Reduction of temporal variations in tidal parameters by application of the local response models at globally distributed SG stations

The already 100 years old harmonic analysis of tides is based on the assumption of separable and non-separable contributions depending on the time series length (Rayleigh criterion in tidal analysis). A priori wave groups had to be composed of different harmonics, which leads to an inaccurate (biased) estimate of tidal parameters. An alternative Regularization Approach to Tidal Analysis, RATA, constrains the solution to be close to a reference model what stabilises the linear regression, making wave grouping obsolete. In this way, the resolution power of the harmonic analysis is exploited to a much larger extent, since the risk of over-fitting is strongly reduced.

We used RATA method to analyse data from globally distributed superconducting gravimeters (SGs) and we are able to achieve super resolution that even highly violates the Rayleigh criterion. The results from double-sphere SG instruments give an indication of the minimum error for the accuracy. We estimated local response models for over 10 stations in Europe, which confirms the consistency of the method. The small differences in phases and amplitudes are most likely caused by ocean loading with varying distance to the ocean. The investigation of stations on other continents reveals significant disparities between the observed tidal response (which accounts for the loading signals as well) and the Earth body model assumptions (like Wahr-Dehant-Zschau elastic analysis model).

Temporal variations of tidal parameters, seen in the moving window analysis (MWA), are known for all tidal wave groups at different SG stations around the globe.

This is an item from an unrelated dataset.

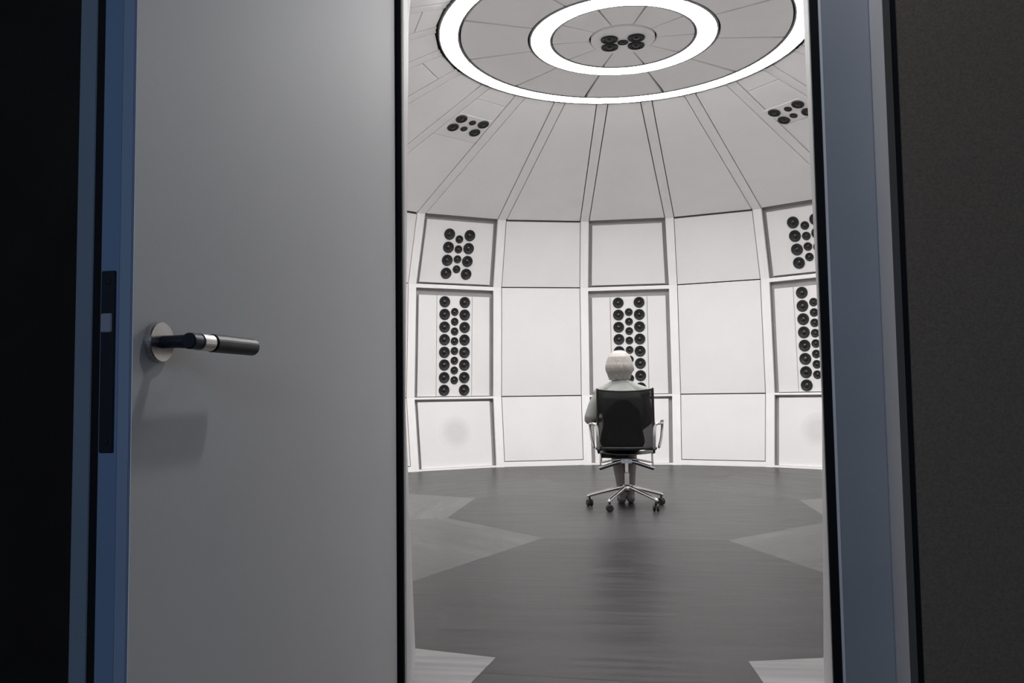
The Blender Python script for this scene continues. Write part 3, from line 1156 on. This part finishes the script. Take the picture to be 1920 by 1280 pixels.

The amplitude of variations usually is greater than the standard deviation by a factor of 2 (minimum) to 32 (maximum). In our investigation, we approximated the effect of the time-invariant ocean loading and radiation tides in the data by application of the local response models, already estimated with RATA. We repeated the MWA of 12 wave groups composed from summed harmonics. We found that the periodic variations of groups M₂, K₁, µ₂, N₂, L₂, and S₂ are reduced by up to a factor of 9 compared to earlier studies. Some long-period variations previously seen in the M₁, O₁, Q₁, and J₁ groups are captured as well. The previously neglected influence of radiation tides, degree 3 tides, and significant satellite constituents were the main causes of apparent modulations in previous studies. Hence, with the local model correction, a proper investigation of the remaining temporal variations to study instrument stability or time-varying contributions of ocean loading is more applicable.